- Source material:
== == ==

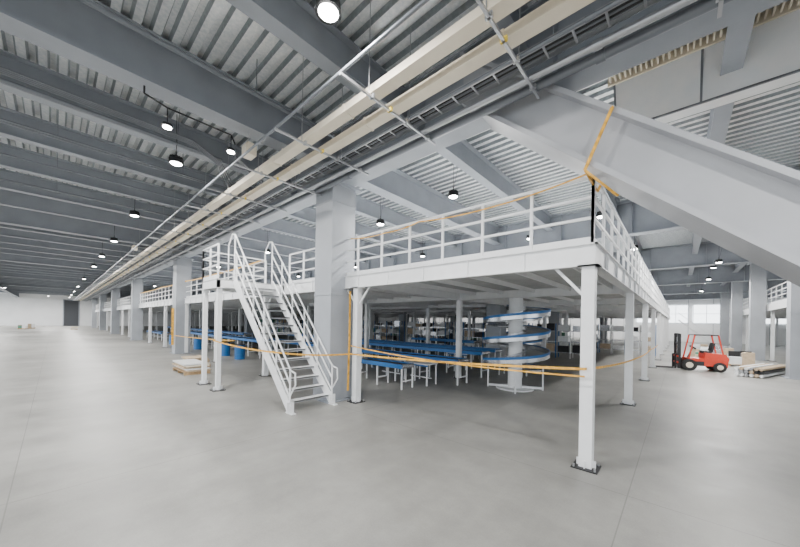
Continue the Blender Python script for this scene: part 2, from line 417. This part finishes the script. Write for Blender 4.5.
# ---------------------------------------------------------------- conveyors and spiral
def spiral(cx,cy,z0,z1,turns,R=1.2,r=.42):
    b=MB();N=int(turns*40)
    b.cyl((0,0,0),(0,0,3.5),.26,WHITE,20);b.cyl((0,0,0),(0,0,.05),.7,WHITE,20)
    ring=[]
    for i in range(N+1):
        t=i/N*turns*2*math.pi+1.0;z=z0+(z1-z0)*i/N;c,s_=math.cos(t),math.sin(t)
        ring.append((c,s_,z))
    def strip(ra,za,rb,zb,mt):
        vs=[]
        for c,s_,z in ring: vs+=[(ra*c,ra*s_,z+za),(rb*c,rb*s_,z+zb)]
        b.add(vs,[(2*i,2*i+1,2*i+3,2*i+2) for i in range(N)],mt,True)
    strip(r,0,R,0,STEEL);strip(r,-.06,R,-.06,STEEL)
    strip(R,-.10,R,.10,STEEL);strip(R+.03,-.10,R+.03,.03,STEEL);strip(R+.03,.03,R+.03,.12,BLUE);strip(R,.12,R+.03,.12,BLUE);strip(R,-.10,R+.03,-.10,STEEL)
    strip(r,0,r,.16,STEEL)
    for k in range(0,N,10):
        c,s_,z=ring[k];b.obox((.24*c,.24*s_,z-.05),(R*c,R*s_,z-.05),.05,.05,WHITE)
    for k in range(4):
        t=k*math.pi/2+.4;b.obox((0,0,.08),(1.0*math.cos(t),1.0*math.sin(t),.08),.08,.08,WHITE)
        b.cyl((1.0*math.cos(t),1.0*math.sin(t),0),(1.0*math.cos(t),1.0*math.sin(t),z0+.2),.03,WHITE,8)
    b.obj('spiral_conveyor',loc=(cx,cy,0))
spiral(-4.75,12.0,.7,3.2,3.2)
spiral(-8.0,21.5,.7,3.2,3.2)
def conveyor(p0,p1,z=.95,w=.8,belt=DARK):
    b=MB();p0=Vector((*p0,z));p1=Vector((*p1,z));d=(p1-p0);L=d.length;d.normalize();r=Vector((-d.y,d.x,0))
    b.obox(p0,p1,w-.1,.06,belt)
    for s_ in(-1,1):
        b.obox(p0+r*s_*w/2,p1+r*s_*w/2,.05,.16,BLUE)
    n=max(2,int(L/1.8))
    for i in range(n+1):
        p=p0+d*(L*i/n)
        for s_ in(-1,1):
            q=p+r*s_*(w/2-.04);b.obox((q.x,q.y,0),(q.x,q.y,z-.08),.05,.05,WHITE)
        a=p-r*(w/2-.04);c=p+r*(w/2-.04);b.obox((a.x,a.y,.3),(c.x,c.y,.3),.04,.04,WHITE)
    b.cyl(p0-r*w*.45,p0+r*w*.45,.08,STEEL,12);b.cyl(p1-r*w*.45,p1+r*w*.45,.08,STEEL,12)
    b.obj('belt_conveyor')
conveyor((-24,11.2),(-6.6,11.2));conveyor((-22,13.6),(-6.8,13.6),1.1);conveyor((-30,16.5),(-7.5,16.5),1.0)
conveyor((-10.2,8.9),(-7.6,8.9),.85,.7);conveyor((-40,9.2),(-20,9.2),1.1);conveyor((-55,11.3),(-28,11.3),1.2)
conveyor((-16,19.6),(-10.5,19.6),1.2);conveyor((-50,8.2),(-42,8.2),.8)
def table(x,y):
    b=MB();b.box(x-.6,x+.6,y-.35,y+.35,.82,.86,WHITE)
    for sx in(-.55,.55):
        for sy in(-.3,.3): b.box(x+sx-.025,x+sx+.025,y+sy-.025,y+sy+.025,0,.82,WHITE)
    b.box(x-.55,x+.55,y-.02,y+.02,.25,.29,WHITE)
    b.box(x-.6,x+.6,y-.36,y-.33,.76,.82,BLUE)
    b.obj('work_table')
for x,y in ((-9.5,10.0),(-7.9,10.1),(-12,9.6),(-14,9.9),(-6.0,14.9),(-9,15)): table(x,y)
def rack(x,y,L=4):
    b=MB()
    for i in range(int(L)+1):
        for dy in(0,.8): b.box(x+i-.03,x+i+.03,y+dy-.03,y+dy+.03,0,2.6,BLUE if i%2 else WHITE)
    for z in(.4,1.2,2.0): 
        b.box(x,x+L,y,y+.8,z,z+.05,STEEL)
        for i in range(int(L)):
            if random.random()<.8:
                h=.3+.3*random.random();b.box(x+i+.12,x+i+.85,y+.08,y+.7,z+.05,z+.05+h,random.choice([CARD,WHITE,BLACK,GLASSG,STEEL,WHITE]))
    b.obj('storage_rack')
for i in range(9): rack(-10-6*i,25.5,5)
for i in range(5): rack(-6.5-6.5*i,33,5)

def pallet(x,y,L=1.2,name='wooden_pallet',load=None):
    b=MB()
    for i in range(6): b.box(x-L/2,x+L/2,y-.5+i*.18,y-.5+i*.18+.11,.12,.145,WOOD)
    for dx in(-L/2,-.06,L/2-.1):
        b.box(x+dx,x+dx+.1,y-.5,y+.51,.03,.12,WOOD)
        b.box(x+dx,x+dx+.1,y-.5,y+.51,0,.025,WOOD)
    if load=='boards':
        for i in range(5):
            o=random.uniform(-.08,.08);b.box(x-L/2+o,x+L/2+o,y-.45+o,y+.45+o,.145+i*.07,.2+i*.07,random.choice([CARD,WHITE,CREAM]))
    if load=='boxes':
        for i in range(2):
            for j in range(2):
                h=random.uniform(.4,.8);b.box(x-L/2+.04+i*.56,x-.02+i*.56,y-.46+j*.47,y-.03+j*.47,.145,.145+h,random.choice([CARD,WHITE,STEEL,BLACK,GLASSG]))
    b.obj(name)
pallet(-17.0,4.3,2.0,load='boards');pallet(-18.9,5.0,1.2,load='boards')
pallet(-90,-4.0,1.6,load='boxes');pallet(-94,-3.0,1.6,load='boxes');pallet(-86,2.5,1.2,load='boards')
for x,y in ((3.0,30),(3.2,33),(2.6,36),(2.0,40),(6.8,26),(7.2,29),(8.5,32),(7,35),(1.4,30.5),(1.2,34),(3,43),(6.6,31),(1.6,45)): pallet(x,y,1.2,load='boxes')
b=MB()
for i in range(6):
    for j in range(3): b.cyl((2.2+.17*i,23.6+.05*j,.1+.16*j),(3.6+.17*i,27.4,.1+.16*j),.075,random.choice([STEEL,WHITE,CARD,BLACK]),10)
b.obj('pipe_bundle')
for x,y in ((-20.5,7.8),(-23,7.8),(-29,7.8),(-36,7.6)):
    b=MB();b.cyl((x,y,0),(x,y,.9),.3,BLUE,20);b.cyl((x,y,.28),(x,y,.31),.315,BLUE,20);b.cyl((x,y,.6),(x,y,.63),.315,BLUE,20);b.cyl((x,y,.88),(x,y,.92),.31,BLACK,20)
    b.obj('blue_drum')

def forklift(loc,rot):
    e=empty('forklift',loc);e.rotation_euler=(0,0,rot)
    b=MB()
    b.box(-.5,1.0,-.5,.5,.3,.72,RED);b.box(-.5,.2,-.52,.52,.3,.55,BLACK)
    vs=[(.25,-.48,.7),(.25,.48,.7),(.25,.48,1.05),(.25,-.48,1.05),(1.15,-.5,.3),(1.15,.5,.3),(1.25,.5,.75),(1.25,-.5,.75),(1.1,.48,1.0),(1.1,-.48,1.0)]
    b.add(vs,[(0,3,2,1),(3,9,8,2),(9,7,6,8),(7,4,5,6),(0,4,7,9,3),(1,2,8,6,5)],RED)
    b.box(.95,1.2,-.5,.5,.28,.7,RED);b.obj('body',e)
    b=MB()
    for s_ in(-1,1):
        for x,r in((-.45,.33),(.85,.27)):
            b.cyl((x,s_*.42,r),(x,s_*.60,r),r,DARK,20);b.cyl((x,s_*.60,r),(x,s_*.61,r),r*.5,CREAM,14)
    b.obj('wheels',e)
    b=MB()
    for s_ in(-1,1):
        b.obox((-.45,s_*.45,.7),(-.2,s_*.45,2.05),.06,.06,RED);b.obox((1.0,s_*.45,1.0),(.8,s_*.45,2.05),.06,.06,RED)
        b.obox((-.2,s_*.45,2.05),(.8,s_*.45,2.05),.06,.06,BLACK)
    for i in range(7): b.box(-.2+i*.16,-.16+i*.16,-.45,.45,2.03,2.07,BLACK)
    b.box(.2,.6,-.25,.25,1.02,1.15,BLACK);b.obox((.6,0,1.1),(.72,0,1.6),.45,.1,BLACK,up=(1,0,0))
    b.cyl((-.4,0,.7),(-.15,0,1.3),.03,BLACK,8);b.cyl((-.17,0,1.28),(-.13,0,1.34),.17,BLACK,16)
    b.obj('overhead_guard_and_seat',e)
    b=MB()
    for s_ in(-1,1):
        b.box(-.92,-.78,s_*.32-.05,s_*.32+.05,.08,2.1,BLACK)
        b.box(-1.02,-.96,s_*.25-.06,s_*.25+.06,.1,.9,BLACK);b.box(-2.05,-.98,s_*.25-.06,s_*.25+.06,.06,.1,BLACK)
    for z in(.3,.85,1.5,2.05): b.box(-.9,-.84,-.35,.35,z,z+.07,BLACK)
    for z in(.4,.75): b.box(-.98,-.92,-.5,.5,z,z+.08,RED)
    b.cyl((-.85,0,.1),(-.85,0,1.9),.04,STEEL,10);b.obj('mast_and_forks',e)
forklift((.72,25.1,0),math.radians(15))
b=MB();b.obox((3.6,66,0),(-.2,66,3.6),1.0,.15,WHITE)
for y in (65.5,66.5): b.obox((3.6,y,1.1),(-.2,y,4.7),.05,.05,WHITE)
b.obj('far_ramp')

# ---------------------------------------------------------------- world & camera
w=bpy.data.worlds.new('World');bpy.context.scene.world=w;w.use_nodes=True
bg=w.node_tree.nodes['Background'];bg.inputs[0].default_value=(.88,.94,1,1);bg.inputs[1].default_value=2.8
cam=bpy.data.cameras.new('camera');co=bpy.data.objects.new('camera',cam);C.objects.link(co)
cam.sensor_width=36;cam.lens=311/800*36;cam.shift_y=48.5/800;cam.clip_end=500
R=Matrix.Rotation(math.radians(42),4,'Z')@Matrix.Rotation(math.pi/2,4,'X')@Matrix.Rotation(math.radians(1),4,'Z')
co.matrix_world=Matrix.Translation((0,0,2.5))@R
bpy.context.scene.camera=co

== == ==

- Given instruction: Using the listing above, gather each line that holds the string "scene" and copy it.

- Exercise answer:
Continue the Blender Python script for this scene: part 2, from line 417. This part finishes the script. Write for Blender 4.5.
w=bpy.data.worlds.new('World');bpy.context.scene.world=w;w.use_nodes=True
bpy.context.scene.camera=co